Frail Body - 'A Brief Memoriam' (November 1st)

Pianos Become The Teeth circa 2009-2011, is that you? With a brief feedback screech, the opening riff of 'Your Death Makes Me Wish Heaven Was Real' sees Frail Body suddenly shoot off the rails with a chaotic, fevered post-hardcore skramz sound that makes them a perfect act to slot underneath the Deathwish Inc. banner. Of the other underground acts from their shared scene - artists like For Your Health, .gif from God and (the extremely wicked) Shin GaurdFrail Body storm ahead with a frenzied, emotive sound that's as vicious as it is palpable. This Midwestern U.S. trio sounds like they're always teetering on the edge of a knife with songs like 'Your Death Makes Me Wish Heaven Was Real' (and fellow single, 'Pastel.')

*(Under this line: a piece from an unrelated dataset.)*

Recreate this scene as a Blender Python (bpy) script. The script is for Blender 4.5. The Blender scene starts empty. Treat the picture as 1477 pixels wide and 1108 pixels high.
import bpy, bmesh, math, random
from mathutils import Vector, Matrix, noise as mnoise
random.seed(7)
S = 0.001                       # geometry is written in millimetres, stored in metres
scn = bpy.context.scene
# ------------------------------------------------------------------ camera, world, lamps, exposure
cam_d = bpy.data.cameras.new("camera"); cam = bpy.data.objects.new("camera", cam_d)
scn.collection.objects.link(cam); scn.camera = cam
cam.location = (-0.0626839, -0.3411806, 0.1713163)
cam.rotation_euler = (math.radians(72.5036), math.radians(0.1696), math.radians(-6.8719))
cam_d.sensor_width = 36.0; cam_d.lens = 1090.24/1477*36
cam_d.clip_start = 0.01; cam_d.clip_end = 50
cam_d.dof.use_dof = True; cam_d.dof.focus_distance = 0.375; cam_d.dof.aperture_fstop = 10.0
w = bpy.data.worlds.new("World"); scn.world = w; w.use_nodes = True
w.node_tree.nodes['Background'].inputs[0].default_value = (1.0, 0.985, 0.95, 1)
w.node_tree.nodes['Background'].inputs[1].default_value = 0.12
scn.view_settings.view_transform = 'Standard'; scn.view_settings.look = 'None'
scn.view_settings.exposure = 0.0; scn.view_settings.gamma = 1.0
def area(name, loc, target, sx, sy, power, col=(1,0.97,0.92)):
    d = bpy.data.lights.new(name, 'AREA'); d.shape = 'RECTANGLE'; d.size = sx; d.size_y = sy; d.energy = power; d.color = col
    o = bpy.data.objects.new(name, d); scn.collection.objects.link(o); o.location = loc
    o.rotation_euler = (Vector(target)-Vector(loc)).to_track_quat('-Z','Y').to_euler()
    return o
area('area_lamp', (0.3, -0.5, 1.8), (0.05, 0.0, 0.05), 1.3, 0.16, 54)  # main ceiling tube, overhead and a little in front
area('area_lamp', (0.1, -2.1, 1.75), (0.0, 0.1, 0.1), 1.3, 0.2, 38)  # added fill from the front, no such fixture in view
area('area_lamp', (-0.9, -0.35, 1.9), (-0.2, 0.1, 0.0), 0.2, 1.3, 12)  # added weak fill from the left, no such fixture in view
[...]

'Your Death...' is measured and dynamic, but moves like a heavy panic attack; flurried guitar riffs shoot past with busy-as-shit drumming. The snare-rim hits and spoken vocals of the softer middle-eight soon mesh into chunky melodic hardcore palm-muted guitars and piercing screams that only serve to hit home the loss, mourning and incarnate understanding of the songs reincarnation lyricism: "It never occurred, That I would have to search, For your comfort between the branches and the leaves." It's a confronting, dissonant piece for the difficult, inevitable bereavements in our lives. 'A Brief Memorian' is shaping up to be an arresting, painfully real screamo release - don't miss it, friends.